Efficient Dynamic Assortment Optimization with Low-Rank Dual Contextual Information

The paper proposes a new low-rank dynamic assortment model that effectively leverages dual contextual information (user and item features) to optimize personalized product recommendations in online retail. The authors develop an efficient algorithm, ELSA-UCB, that estimates the intrinsic low-dimensional subspaces and utilizes the upper confidence bound approach to address the exploration-exploitation trade-off.

The paper addresses the dynamic assortment problem in online retail, where the platform needs to select a personalized subset of products (assortment) to present to each arriving user in order to maximize the total revenue over time. The key highlights are: The authors introduce a new low-rank dynamic assortment model that captures the interaction between user and item features using a bilinear form with a low-rank parameter matrix. This effectively reduces the dimensionality of the problem compared to existing approaches. They propose the ELSA-UCB algorithm, which consists of two main stages: Subspace exploration: Estimate the low-dimensional subspace of the parameter matrix using a rank-constrained likelihood maximization problem. UCB-based assortment selection: Utilize the estimated subspace to rotate and truncate the features, then apply the upper confidence bound (UCB) approach for assortment selection. The authors establish a regret bound of Õ((d1 + d2)r√T) for ELSA-UCB, where d1 and d2 are the dimensions of user and item features, r is the rank of the parameter matrix, and T is the time horizon. This represents a substantial improvement over prior work. Extensive simulations and a real-world application to the Expedia hotel recommendation dataset demonstrate the advantages of the proposed method in terms of cumulative regret and computational efficiency.

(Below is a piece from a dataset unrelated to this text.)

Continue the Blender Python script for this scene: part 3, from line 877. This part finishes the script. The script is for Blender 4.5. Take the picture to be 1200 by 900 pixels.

The platform has N products, each with a d2-dimensional feature vector pi. At each time t, a user with a d1-dimensional feature vector qt arrives. The true utility of item i for user t is modeled as a bilinear form: vit = p⊤ i Φqt, where Φ is a rank-r matrix.

"By addressing the dual contextual problem within a low-rank structure, while retaining the impact of the features on the user preferences for items, we effectively reduce the dimension of the target parameter." "Contrary to the unbiased model in the original parameter space, the preference model within the reduced space, with respect to the estimated subspaces is inherently biased. To handle this, we introduce a novel tool that provides a confidence bound for the expected reward on the reduced space, by correcting this bias."